July 6, 2008 at 12:57 pm (Family)

My boys are in Canada with their grandparents. This is the first time that they’ll be gone for such an extended period. Before they left, you could tell we were all sick of each other. We live in a small house, we commute together 5 days a week, we have chores around the house on weekends – everyone was ready to be away from one another.  This break is needed. The boys need to be with their grandparents and extended family – they need to have the summer off to be free. Obviously, the boys have been on my mind every single day since we left them with my parents.

It’s a beautiful sunny day and I am trying to do my homework so that I can get outside. I am quietly watching this woman and her child right outside my window. He is a little tyke… probably around 14 months old. Cute as a button, dressed up in his little jeans and sneakers. She’s cleaning out her trunk… and throwing things on the ground… in front of my house. This happens a lot in my neighbourhood – no one gives a crap about littering or who will have to clean up their mess.  I mean, it’s not like I go to their house and throw out junk food wrappers and dirty diapers.  Ah I digress. So, she’s talking on her phone and littering and he’s trying (with all his might) to get a cup from the street. This cup was left there by someone else. His body was on the sidewalk and instead of getting on his knees – he was bent over at the waist. Anyone who has seen a little kid this age knows their head weighs twice their body – as he was leaning to grab the cup he lost his balance and fell into the street – right on his face (I think the exact phrase is “ass over tea kettle).  Had this happened to one of my boys, my reaction would have been immediate. He literally scraped the skin off his nose and mushed his face into the pavement. The “mom” meandered over to him, phone crooked in her neck and picked him up. All the while continuing to talk on the phone. The baby was screaming his little head off and was the lovely recipient of “be quiet – I’m on the phone.”  No kisses, no shh’s, nothing. It amazes me how she cared more about a conversation on the phone than her own flesh and blood. Don’t have a child unless you are prepared to have that relationship be the most important relationship you’ve ever had. Don’t have unprotected sex with some stupid boy because he doesn’t “like” to use condoms. Don’t have a child unless you are fully prepared to give them every bit of your attention.

I’m learning so much this week.



  1. Bev said,

    Dude, I want to kick that lady. Seriously? Throwing stuff on the ground in front of your house, and then ignoring her hurt kid? I’m not normally a violent person, but ignoring a hurt child is a really quick way to give him emotional problems.

    Have you seen the movie Idiocracy? It is about what happens when people like that reproduce more than people who, ya know, don’t throw their trash on the ground.

  2. siren5 said,

    Yeah.. Michael and I were pretty mad.
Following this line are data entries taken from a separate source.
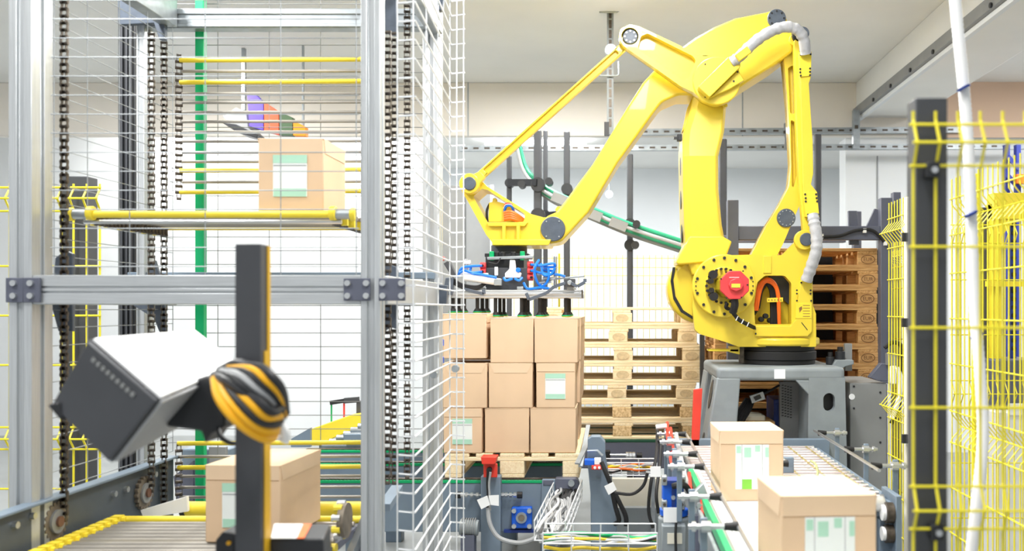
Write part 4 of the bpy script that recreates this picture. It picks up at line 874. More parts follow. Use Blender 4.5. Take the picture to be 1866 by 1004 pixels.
# ------------------------------------------------------------------ roller conveyor with carton feed belt
ZR = .825
rcv = thing('roller_conveyor', 'roller conveyor with white belt, green strip and guide rails feeding cartons', 'conveyor', (.75, 4.2, 0))
XL, XR = .375, 1.18
YS, YE = 2.25, 5.62
MB().box(XL+.06, .86, YS, 4.05, ZR-.03, ZR).build('belt', M['white'], rcv, bevel=.006)
MB().box(XL+.04, .88, YS, 4.05, ZR-.10, ZR-.032).build('belt_bed', M['galv'], rcv)
# green strip along the left rail
MB().box(XL-.012, XL+.012, YS, 4.6, ZR-.01, ZR+.03).build('green_strip', M['green'], rcv, bevel=.002)
MB().box(XL+.014, XL+.05, YS, 4.7, ZR-.02, ZR+.012).build('edge_profile', M['white'], rcv, bevel=.003)
MB().box(XL-.03, XL-.014, YS, YE, ZR-.14, ZR-.012).build('side_beam', M['galv'], rcv, bevel=.004)
MB().box(XR, XR+.05, 4.02, YE, ZR-.14, ZR-.02).build('side_beam', M['slate'], rcv, bevel=.004)
MB().box(XL-.05, XR+.12, YE+.02, YE+.07, ZR-.09, ZR+.028).build('end_beam', M['slate'], rcv, bevel=.004)
me = MB().cyl((-.39, 0, 0), (.402, 0, 0), .025, 14).mesh('roller'); me.materials.append(M['roller']); me.polygons.foreach_set('use_smooth', [len(p.vertices) == 4 for p in me.polygons])
y = 4.12; i = 0
while y < YE:
    link('roller', me, (.785, y, ZR-.025), rcv); y += .085; i += 1
mep = MB().box(-.38, .38, -.009, .009, -.006, .006).mesh('gap_shade_bar'); mep.materials.append(M['pinkr'])  # bars coloured to imitate the darker gaps between the rollers
for k in range(17): link('gap_shade_bar', mep, (.785, 4.12+.0425+.085*k, ZR-.008), rcv)
for xx in (.905, 1.03, 1.135):     # drive bands between the rollers
    o = MB()
    for k in range(26): o.box(xx-.006, xx+.006, 4.13+k*.055, 4.13+k*.055+.03, ZR-.004, ZR+.001)
    o.build('drive_band', mat('olive_band', (176, 160, 108), .6), rcv)
MB().cyl((.44, 4.06, ZR-.03), (1.17, 4.06, ZR-.03), .034, 16).build('end_drum', M['roller'], rcv)
def rail(x, ya, yb, z, name='guide_rail'):
    MB().cyl((x, ya, z), (x, yb, z), .0075, 8).build(name, M['steel'], rcv)
ZG = ZR+.125
rail(XL+.02, YS, 5.15, ZG); rail(1.135, 4.0, 5.3, ZG); rail(.80, 4.35, 5.3, ZG-.02)
def clamp(x, y, s, z=ZG, rodl=.16):
    """guide clamp: black knuckle on the rail, steel rod going sideways (s = -1 left, 1 right), upright bracket"""
    k = MB().cyl((x, y, z), (x+s*.045, y, z), .017, 10, .012).build('rail_clamp', M['rubber'], rcv)
    MB().cyl((x+s*.04, y, z), (x+s*rodl, y, z), .0095, 8).build('rod', M['steel'], k)
    MB().cyl((x+s*(rodl*.55), y, z), (x+s*(rodl*.55+.03), y, z), .019, 8).build('nut', M['steel'], k)
    MB().cyl((x+s*(rodl*.85), y, z), (x+s*(rodl*.85+.012), y, z), .016, 8).build('nut', M['steel'], k)
    MB().box(x+s*rodl*.68-.012, x+s*rodl*.68+.012, y+.008, y+.022, ZR-.12, z+.025).build('upright', M['slate'], k, bevel=.003)
for y in (2.5, 2.98, 3.45, 4.1, 4.45, 4.85, 5.15): clamp(XL+.02, y, -1)
for y in (4.12, 4.6, 5.2): clamp(1.135, y, 1)
for y in (4.3, 4.75): clamp(.80, y, -1, ZG-.02, .1)
MB().pbox(1420, 834, 1447, 862, 4.55, .04).build('divider_bracket', M['slate'], rcv, bevel=.004)
MB().tube(pcurve([(1484, 880, 4.35), (1490, 862, 4.4), (1486, 846, 4.45), (1478, 840, 4.5)], 5), .006).build('green_lead', mat('olive_lead', (170, 176, 120), .5), rcv)
# right end: chain drive and legs
o = MB().box(1.2, 1.225, 3.98, 4.2, ZR-.42, ZR+.02).build('drive_plate', M['slate'], rcv, bevel=.004)
for zz_, r_ in ((ZR-.06, .045), (ZR-.15, .04)):
    MB().cyl((1.165, 4.02, zz_), (1.198, 4.02, zz_), r_, 18).build('chain_wheel', M['dsteel'], o); MB().cyl((1.15, 4.02, zz_), (1.164, 4.02, zz_), r_*.75, 16).build('white_disc', M['white'], o)
for x, yy in ((1.19, 4.1), (1.19, 5.5), (XL-.02, 2.5), (XL-.02, 5.5), (.84, 2.5)):
    MB().box(x-.04, x+.04, yy-.04, yy+.04, 0, ZR-.1).build('leg', M['slate'], rcv, bevel=.004)
MB().box(1.0, 1.26, 4.0, 4.1, ZR-.3, ZR-.25).build('cross_beam', M['slate'], rcv, bevel=.003); MB().cyl((1.1, 3.98, ZR-.48), (1.28, 3.98, ZR-.48), .012, 8).build('tie_rod', M['steel'], rcv)
# red and black control cables along the left guide
t = thing('control_cables', 'red and black control cables running along left conveyor guide', 'cable', (XL-.12, 4.8, ZR))
for k, (m, pts) in enumerate((('red', [(1216, 770, 5.2), (1217, 800, 5.0), (1222, 835, 4.8), (1228, 862, 4.6)]), ('red', [(1222, 780, 5.1), (1226, 815, 4.9), (1224, 845, 4.7), (1232, 866, 4.5)]), ('red', [(1256, 862, 4.4), (1258, 885, 4.3), (1258, 912, 4.2)]), ('red', [(1280, 912, 3.9), (1281, 928, 3.85), (1280, 944, 3.8)]),
       ('rubber', [(1198, 785, 5.2), (1196, 830, 5.0), (1186, 880, 4.9), (1182, 930, 4.9), (1190, 962, 4.9)]), ('rubber', [(1205, 800, 5.1), (1202, 850, 5.0), (1196, 900, 4.9), (1200, 935, 4.9)]), ('rubber', [(1180, 862, 5.1), (1172, 885, 5.1), (1152, 900, 5.1), (1120, 898, 5.1)]), ('gcable', [(1232, 790, 5.0), (1240, 830, 4.8), (1252, 880, 4.5), (1268, 920, 4.2)]))):
    MB().tube(pcurve(pts, 6), .009 if m != 'gcable' else .012, 6).build('cable', M[m], t)
MB().pbox(1185, 850, 1204, 869, 4.85, .003).build('paper_tag', M['paper'], t)
for x, y in ((1205, 778), (1208, 804), (1222, 806)): MB().cyl(at(x-10, y, 5.1), at(x+10, y-2, 5.1), .013, 8).build('sensor', M['white'] if x != 1208 else M['rubber'], t)
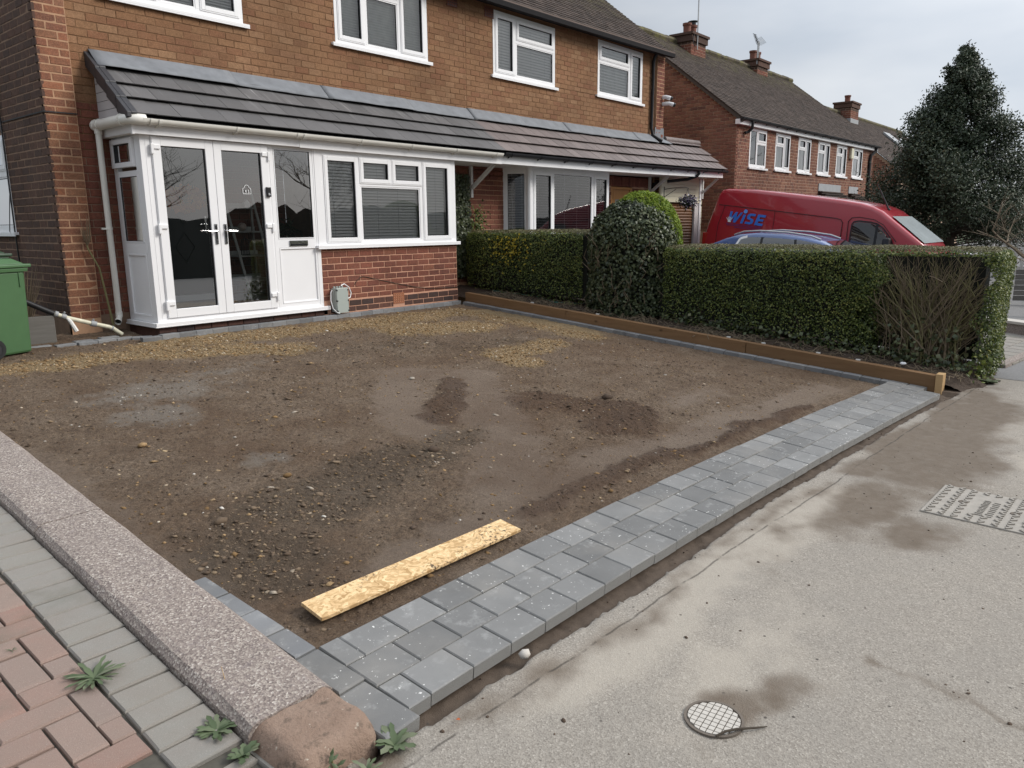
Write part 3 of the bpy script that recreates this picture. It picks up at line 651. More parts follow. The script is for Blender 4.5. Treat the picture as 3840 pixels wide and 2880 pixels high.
# neighbour's block paving
lx = struct(thing('block_driveway', None, None, (-3.3, -5, -.45)))
m = MB(); vs = []
for (x, y) in ((-5.5, -7.1), (-2.70, -7.1), (-2.70, 1.2), (-5.5, 1.2)): vs.append((x, y, SL*y-.063 if y > -6.5 else SL*-6.5-.075))
m.add([(-5.5, -6.5, SL*-6.5-.006), (-2.70, -6.5, SL*-6.5-.006), (-2.70, 1.2, SL*1.2-.006), (-5.5, 1.2, SL*1.2-.006), (-5.5, -7.1, -.62), (-2.70, -7.1, -.62)], [(0, 1, 2, 3), (4, 5, 1, 0)])
m.build('joint_sand', 'joint_sand', lx)
gb = [unit_block('grey_block', 'block_grey', .007, .016, 30+i, (.22, .138, .05)) for i in range(3)]
rb = [unit_block('red_block', 'block_red', .007, .016, 40+i, (.25, .125, .05)) for i in range(3)]
specs = []; y = -6.47
while y < -1.0:
    xr = kerb_edge(y)-.352; specs.append(TRS(xr-.112, y, SL*y+.012+rnd.uniform(-.003, .003), .220, .1265, .05, -.030+rnd.uniform(-.01, .01), rnd.uniform(-.012, .012), RX)); y += .1355
pieces(lx, 'grey_block', gb, specs, 'block_grey')
specs = []; u = .1245
x_lim = lambda y: kerb_edge(y)-.352-.232
for i in range(-10, 12):
    for j in range(-6, 46):
        k = (i-j) % 4
        if k == 0: x0, x1, y0, y1 = i*u, (i+2)*u, j*u, (j+1)*u
        elif k == 2: x0, x1, y0, y1 = i*u, (i+1)*u, (j-1)*u, (j+1)*u
        else: continue
        x0 -= 3.95; x1 -= 3.95; y0 -= 7.0; y1 -= 7.0
        ym = (y0+y1)/2; xl = x_lim(ym)
        if ym > -2.2 or x0 > xl-.035 or ym < -6.35: continue
        x1 = min(x1, xl); lx_, ly_ = x1-x0-.008, y1-y0-.008
        specs.append(TRS((x0+x1)/2, ym, SL*ym+.012+rnd.uniform(-.003, .003), lx_, ly_, .05, -.03*0+rnd.uniform(-.008, .008), rnd.uniform(-.012, .012), RX))
pieces(lx, 'red_block', rb, specs, 'block_red')
specs = []
for (x, y, a, b, z) in ((-3.02, -6.62, .23, .05, -.585), (-3.04, -6.73, .2, .135, -.588), (-2.84, -6.66, .13, .2, -.59), (-3.27, -6.60, .22, .13, -.58), (-3.28, -6.75, .24, .13, -.582), (-3.53, -6.62, .25, .13, -.575), (-3.53, -6.76, .25, .13, -.58), (-3.05, -6.87, .2, .12, -.592)):
    specs.append(TRS(x, y, z+.055, a, b, .05, rnd.uniform(-.04, .04)))
pieces(lx, 'grey_block', gb, specs, 'block_grey')

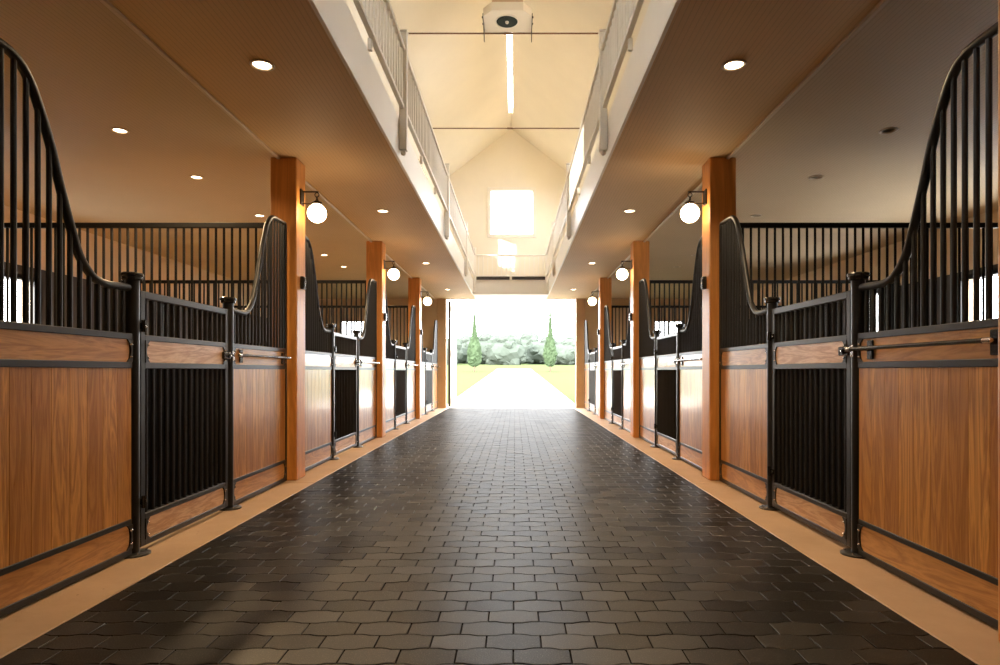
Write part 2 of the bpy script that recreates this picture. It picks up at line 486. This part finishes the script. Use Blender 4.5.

We deal with litter bugs all the time because we live across the street from an elementary school. This school would be so convenient for us, but there is no way in HELL that I would send my children to this school. The parents litter and the adminstration doesn’t seem to give a shit! I can’t tell you how many juice boxes I’ve picked up off my lawn. One day, I saw a woman in her car waiting for her kids, she opened both back doors and literally scooped all of her garbage onto the curb in front of my house. I promptly called the cops – but this is the ghetto… they have more important fish to fry. sigh…

  3. Bev said,

    That’s just crazy. That would drive me mad. This isn’t the middle ages, people, we have trash cans now.